◆ PROBLEM ◆
Give the data again exactly as written, skipping any pictures.

----- EXTRACTED DATA -----

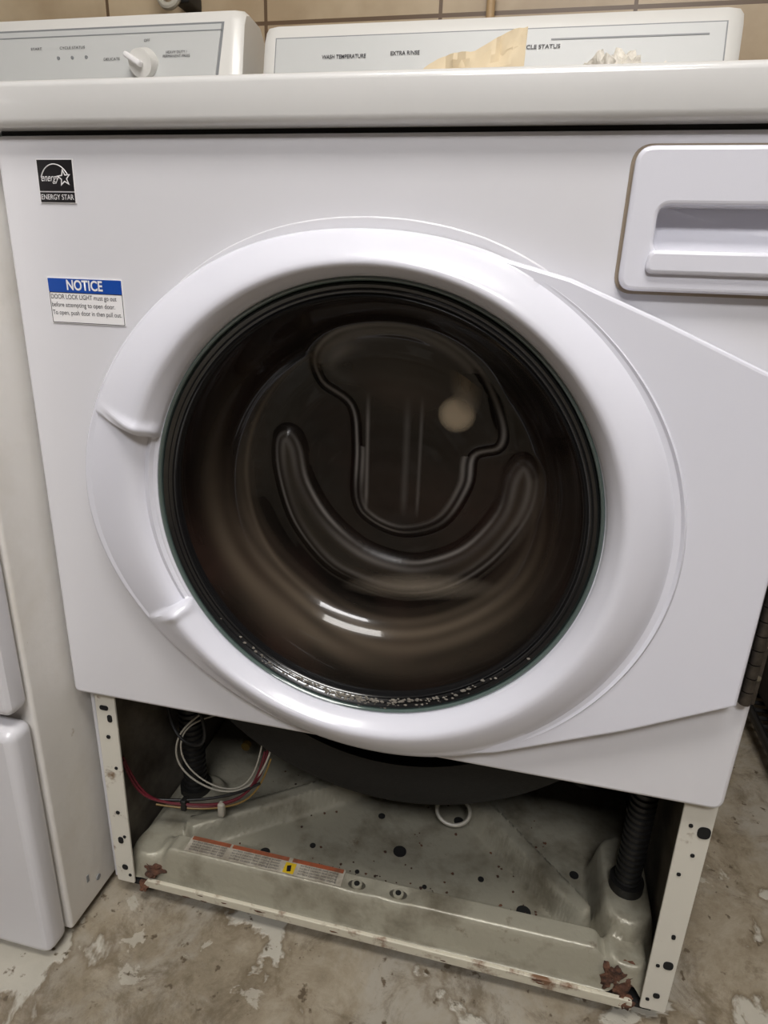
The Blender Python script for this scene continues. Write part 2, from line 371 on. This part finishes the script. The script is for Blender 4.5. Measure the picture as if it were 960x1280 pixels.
band=g(RR-.158,.016)*low*.9*streak+g(su-.008,.012)*.18+g(RR-.172,.004)*.5*np.clip(np.cos(AA-3.5),0,1)+g(RR-.150,.0018)*.5*np.clip(np.cos(AA-2.9),0,1)  # brown floor reflection painted into the lower bowl colour
band+=.22*inkey*g(PZ-.675,.04)*g(PX-.01,.05)
set_attr(bowl,"edge",np.clip(edge,0,1).reshape(-1)); set_attr(bowl,"band",np.clip(band,0,1).reshape(-1))
def soft_patch(name,x,z,rx_,rz_,y,m,rot=0,pw=1.0):
    V=[(x,y,z)];F=[];S=[1.0]; n=40; L=8
    for l in range(1,L+1):
        for i in range(n):
            a=2*math.pi*i/n; px=rx_*l/L*math.cos(a); pz=rz_*l/L*math.sin(a)
            V.append((x+px*math.cos(rot)-pz*math.sin(rot),y,z+px*math.sin(rot)+pz*math.cos(rot))); t=l/L; S.append(max(0,(1-t**pw)))
    for i in range(n): F.append((0,1+i,1+(i+1)%n))
    for l in range(1,L):
        for i in range(n): F.append((1+(l-1)*n+i,1+l*n+i,1+l*n+(i+1)%n,1+(l-1)*n+(i+1)%n))
    ob=pydata(name,V,F,m,W,0); set_attr(ob,"soft",S)
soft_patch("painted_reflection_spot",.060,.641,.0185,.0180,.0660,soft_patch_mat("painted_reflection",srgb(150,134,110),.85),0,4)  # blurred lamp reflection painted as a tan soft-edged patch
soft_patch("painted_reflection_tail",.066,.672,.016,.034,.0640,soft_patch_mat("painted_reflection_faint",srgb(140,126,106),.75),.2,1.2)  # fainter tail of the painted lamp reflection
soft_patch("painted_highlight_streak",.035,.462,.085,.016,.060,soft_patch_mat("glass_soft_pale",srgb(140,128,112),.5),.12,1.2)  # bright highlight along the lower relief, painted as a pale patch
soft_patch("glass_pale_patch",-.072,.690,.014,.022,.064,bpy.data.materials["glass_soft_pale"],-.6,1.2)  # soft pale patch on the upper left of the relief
def bits(name,items,m):
    """many small irregular grains in one mesh; items = (x,y,z,size,(sx,sy,sz))"""
    bm=bmesh.new()
    for x,y,z,s,sc in items:
        r_=bmesh.ops.create_icosphere(bm,subdivisions=1,radius=s)
        for v in r_['verts']: v.co=Vector((v.co.x*sc[0]*random.uniform(.6,1.5),v.co.y*sc[1]*random.uniform(.6,1.4),v.co.z*sc[2]*random.uniform(.6,1.4)))+Vector((x,y,z))
    me=bpy.data.meshes.new(name); bm.to_mesh(me); bm.free(); finish(me,name,m,W,0)
L_=[]
for i in range(260):
    a=math.radians(random.gauss(270,17)); r=random.choice([random.uniform(.186,.196),random.gauss(.1885,.0012)])
    L_.append((CX+r*math.cos(a),-.0158,CZ+r*math.sin(a),random.uniform(.0004,.0015),(1.4,.5,1)))
bits("lint_residue",L_,M_lint)
for i in range(9):
    z=.425+i*.0135
    cyl("hinge_knuckle",(.3325,-.006,z),(.3325,-.006,z+.0125),.0048,M_hinge,W,16)
plate("hinge_leaf",[rect(.3245,.342,.423,.549,.002)],-.003,-.0005,M_hinge,W,.0005)
for z in (.45,.49,.53): cyl("hinge_screw",(.339,-.0045,z),(.339,-.002,z),.0025,M_metal,W,12)
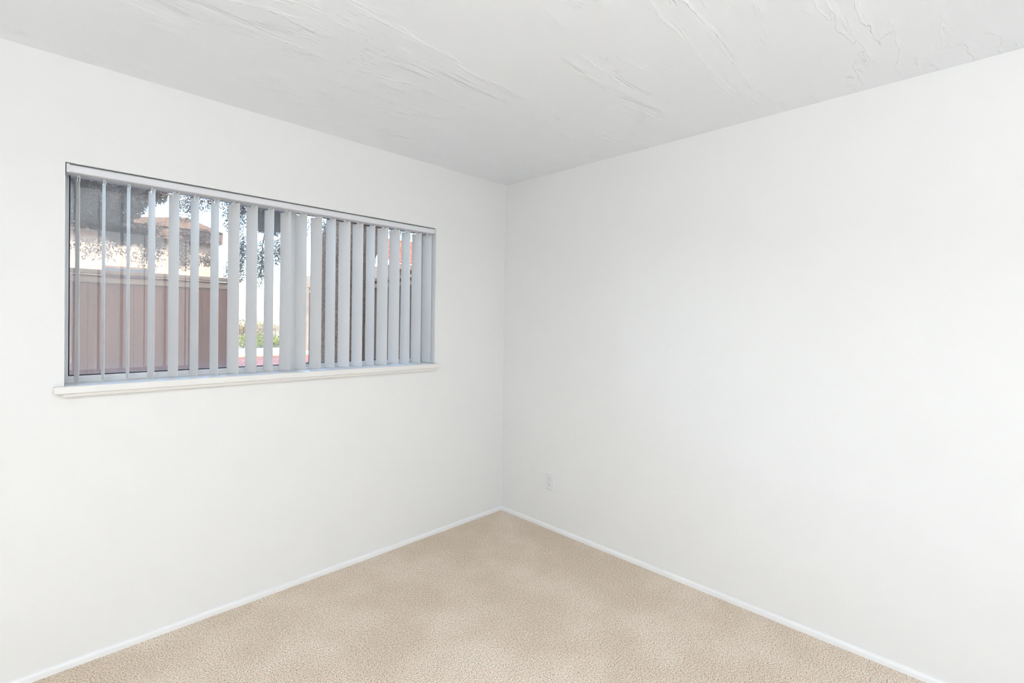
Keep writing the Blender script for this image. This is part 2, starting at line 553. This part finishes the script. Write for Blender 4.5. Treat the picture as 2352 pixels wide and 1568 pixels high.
# ------------------------------------------------------------------ power outlet
ou = tag(empty('power_outlet', (0, -0.4755, 0.325)), 'white duplex power outlet low on the right wall near the corner', 'power outlet')
pw, ph = 0.078, 0.118
pl = MB()
y0, z0 = -0.4755, 0.325
v = [(-0.0005, y0 - pw / 2, z0 - ph / 2), (-0.0005, y0 + pw / 2, z0 - ph / 2), (-0.0005, y0 + pw / 2, z0 + ph / 2), (-0.0005, y0 - pw / 2, z0 + ph / 2)]
b = 0.006
v += [(-0.0065, p[1] + (b if p[1] < y0 else -b), p[2] + (b if p[2] < z0 else -b)) for p in v]
pl.add(v, [(0, 1, 2, 3), (7, 6, 5, 4), (0, 4, 5, 1), (1, 5, 6, 2), (2, 6, 7, 3), (3, 7, 4, 0)])
po = wpart(pl, 'cover_plate', M['plate'], parent=ou, bevel=0.001)
for dz in (0.0195, -0.0195):
    r = MB()
    pr = []
    for k in range(24):
        q = 2 * math.pi * k / 24
        pr.append((y0 + 0.0165 * math.cos(q), z0 + dz + max(-0.0135, min(0.0135, 0.0165 * math.sin(q)))))
    n = len(pr)
    r.add([(-0.0063, p, q) for p, q in pr] + [(-0.0085, p, q) for p, q in pr],
          [(i, (i + 1) % n, n + (i + 1) % n, n + i) for i in range(n)] + [tuple(range(n, 2 * n))])
    ro = wpart(r, 'receptacle', M['plate'], parent=ou)
    for dy, hh_ in ((0.0064, 0.0072), (-0.0064, 0.0086)):
        wpart(MB().box(-0.0088, -0.0083, y0 + dy - 0.0012, y0 + dy + 0.0012, z0 + dz + 0.004 - hh_ / 2, z0 + dz + 0.004 + hh_ / 2), 'slot', M['slot'], parent=ro)
    gh = MB()
    gv = [(y0 + 0.0026 * math.cos(k * math.pi / 6), z0 + dz - 0.0068 + 0.0026 * math.sin(k * math.pi / 6)) for k in range(12)]
    gh.add([(-0.0084, p, q) for p, q in gv] + [(-0.0088, p, q) for p, q in gv],
           [(i, (i + 1) % 12, 12 + (i + 1) % 12, 12 + i) for i in range(12)] + [tuple(range(12, 24))])
    wpart(gh, 'ground_hole', M['slot'], parent=ro)
scv = [(y0 + 0.003 * math.cos(k * math.pi / 6), z0 + 0.003 * math.sin(k * math.pi / 6)) for k in range(12)]
sm_ = MB().add([(-0.0063, p, q) for p, q in scv] + [(-0.0075, p, q) for p, q in scv],
               [(i, (i + 1) % 12, 12 + (i + 1) % 12, 12 + i) for i in range(12)] + [tuple(range(12, 24))])
wpart(sm_, 'screw', M['screw'], parent=ou)

# ------------------------------------------------------------------ yard outside
GZ = 0.3
tag(MB().box(-14, 30, T + 0.01, 12.6, GZ - 0.2, GZ).build('ground', M['mulch']),
    'red brown mulched ground between the building and the fences', 'ground', kind='structure')
tag(MB().box(-14, 60, 12.75, 80, GZ - 0.2, GZ + 0.005).build('pavement', M['paving']),
    'pale sunlit concrete beyond the mulched bed', 'pavement', kind='structure')
tag(MB().box(-14, 30, 12.6, 12.75, GZ - 0.2, GZ + 0.03).build('trim_1', M['kerb']),
    'orange brick edging between mulch and pale concrete', 'edging', kind='structure')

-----

◆ FINISHED TASK ◆
The Blender Python script for this scene continues. Write part 2, from line 371 on. This part finishes the script. The script is for Blender 4.5. Measure the picture as if it were 960x1280 pixels.
band=g(RR-.158,.016)*low*.9*streak+g(su-.008,.012)*.18+g(RR-.172,.004)*.5*np.clip(np.cos(AA-3.5),0,1)+g(RR-.150,.0018)*.5*np.clip(np.cos(AA-2.9),0,1)  # brown floor reflection painted into the lower bowl colour
band+=.22*inkey*g(PZ-.675,.04)*g(PX-.01,.05)
set_attr(bowl,"edge",np.clip(edge,0,1).reshape(-1)); set_attr(bowl,"band",np.clip(band,0,1).reshape(-1))
def soft_patch(name,x,z,rx_,rz_,y,m,rot=0,pw=1.0):
    V=[(x,y,z)];F=[];S=[1.0]; n=40; L=8
    for l in range(1,L+1):
        for i in range(n):
            a=2*math.pi*i/n; px=rx_*l/L*math.cos(a); pz=rz_*l/L*math.sin(a)
            V.append((x+px*math.cos(rot)-pz*math.sin(rot),y,z+px*math.sin(rot)+pz*math.cos(rot))); t=l/L; S.append(max(0,(1-t**pw)))
    for i in range(n): F.append((0,1+i,1+(i+1)%n))
    for l in range(1,L):
        for i in range(n): F.append((1+(l-1)*n+i,1+l*n+i,1+l*n+(i+1)%n,1+(l-1)*n+(i+1)%n))
    ob=pydata(name,V,F,m,W,0); set_attr(ob,"soft",S)
soft_patch("painted_reflection_spot",.060,.641,.0185,.0180,.0660,soft_patch_mat("painted_reflection",srgb(150,134,110),.85),0,4)  # blurred lamp reflection painted as a tan soft-edged patch
soft_patch("painted_reflection_tail",.066,.672,.016,.034,.0640,soft_patch_mat("painted_reflection_faint",srgb(140,126,106),.75),.2,1.2)  # fainter tail of the painted lamp reflection
soft_patch("painted_highlight_streak",.035,.462,.085,.016,.060,soft_patch_mat("glass_soft_pale",srgb(140,128,112),.5),.12,1.2)  # bright highlight along the lower relief, painted as a pale patch
soft_patch("glass_pale_patch",-.072,.690,.014,.022,.064,bpy.data.materials["glass_soft_pale"],-.6,1.2)  # soft pale patch on the upper left of the relief
def bits(name,items,m):
    """many small irregular grains in one mesh; items = (x,y,z,size,(sx,sy,sz))"""
    bm=bmesh.new()
    for x,y,z,s,sc in items:
        r_=bmesh.ops.create_icosphere(bm,subdivisions=1,radius=s)
        for v in r_['verts']: v.co=Vector((v.co.x*sc[0]*random.uniform(.6,1.5),v.co.y*sc[1]*random.uniform(.6,1.4),v.co.z*sc[2]*random.uniform(.6,1.4)))+Vector((x,y,z))
    me=bpy.data.meshes.new(name); bm.to_mesh(me); bm.free(); finish(me,name,m,W,0)
L_=[]
for i in range(260):
    a=math.radians(random.gauss(270,17)); r=random.choice([random.uniform(.186,.196),random.gauss(.1885,.0012)])
    L_.append((CX+r*math.cos(a),-.0158,CZ+r*math.sin(a),random.uniform(.0004,.0015),(1.4,.5,1)))
bits("lint_residue",L_,M_lint)
for i in range(9):
    z=.425+i*.0135
    cyl("hinge_knuckle",(.3325,-.006,z),(.3325,-.006,z+.0125),.0048,M_hinge,W,16)
plate("hinge_leaf",[rect(.3245,.342,.423,.549,.002)],-.003,-.0005,M_hinge,W,.0005)
for z in (.45,.49,.53): cyl("hinge_screw",(.339,-.0045,z),(.339,-.002,z),.0025,M_metal,W,12)
Keep writing the Blender script for this image. This is part 2, starting at line 553. This part finishes the script. Write for Blender 4.5. Treat the picture as 2352 pixels wide and 1568 pixels high.
# ------------------------------------------------------------------ power outlet
ou = tag(empty('power_outlet', (0, -0.4755, 0.325)), 'white duplex power outlet low on the right wall near the corner', 'power outlet')
pw, ph = 0.078, 0.118
pl = MB()
y0, z0 = -0.4755, 0.325
v = [(-0.0005, y0 - pw / 2, z0 - ph / 2), (-0.0005, y0 + pw / 2, z0 - ph / 2), (-0.0005, y0 + pw / 2, z0 + ph / 2), (-0.0005, y0 - pw / 2, z0 + ph / 2)]
b = 0.006
v += [(-0.0065, p[1] + (b if p[1] < y0 else -b), p[2] + (b if p[2] < z0 else -b)) for p in v]
pl.add(v, [(0, 1, 2, 3), (7, 6, 5, 4), (0, 4, 5, 1), (1, 5, 6, 2), (2, 6, 7, 3), (3, 7, 4, 0)])
po = wpart(pl, 'cover_plate', M['plate'], parent=ou, bevel=0.001)
for dz in (0.0195, -0.0195):
    r = MB()
    pr = []
    for k in range(24):
        q = 2 * math.pi * k / 24
        pr.append((y0 + 0.0165 * math.cos(q), z0 + dz + max(-0.0135, min(0.0135, 0.0165 * math.sin(q)))))
    n = len(pr)
    r.add([(-0.0063, p, q) for p, q in pr] + [(-0.0085, p, q) for p, q in pr],
          [(i, (i + 1) % n, n + (i + 1) % n, n + i) for i in range(n)] + [tuple(range(n, 2 * n))])
    ro = wpart(r, 'receptacle', M['plate'], parent=ou)
    for dy, hh_ in ((0.0064, 0.0072), (-0.0064, 0.0086)):
        wpart(MB().box(-0.0088, -0.0083, y0 + dy - 0.0012, y0 + dy + 0.0012, z0 + dz + 0.004 - hh_ / 2, z0 + dz + 0.004 + hh_ / 2), 'slot', M['slot'], parent=ro)
    gh = MB()
    gv = [(y0 + 0.0026 * math.cos(k * math.pi / 6), z0 + dz - 0.0068 + 0.0026 * math.sin(k * math.pi / 6)) for k in range(12)]
    gh.add([(-0.0084, p, q) for p, q in gv] + [(-0.0088, p, q) for p, q in gv],
           [(i, (i + 1) % 12, 12 + (i + 1) % 12, 12 + i) for i in range(12)] + [tuple(range(12, 24))])
    wpart(gh, 'ground_hole', M['slot'], parent=ro)
scv = [(y0 + 0.003 * math.cos(k * math.pi / 6), z0 + 0.003 * math.sin(k * math.pi / 6)) for k in range(12)]
sm_ = MB().add([(-0.0063, p, q) for p, q in scv] + [(-0.0075, p, q) for p, q in scv],
               [(i, (i + 1) % 12, 12 + (i + 1) % 12, 12 + i) for i in range(12)] + [tuple(range(12, 24))])
wpart(sm_, 'screw', M['screw'], parent=ou)

# ------------------------------------------------------------------ yard outside
GZ = 0.3
tag(MB().box(-14, 30, T + 0.01, 12.6, GZ - 0.2, GZ).build('ground', M['mulch']),
    'red brown mulched ground between the building and the fences', 'ground', kind='structure')
tag(MB().box(-14, 60, 12.75, 80, GZ - 0.2, GZ + 0.005).build('pavement', M['paving']),
    'pale sunlit concrete beyond the mulched bed', 'pavement', kind='structure')
tag(MB().box(-14, 30, 12.6, 12.75, GZ - 0.2, GZ + 0.03).build('trim_1', M['kerb']),
    'orange brick edging between mulch and pale concrete', 'edging', kind='structure')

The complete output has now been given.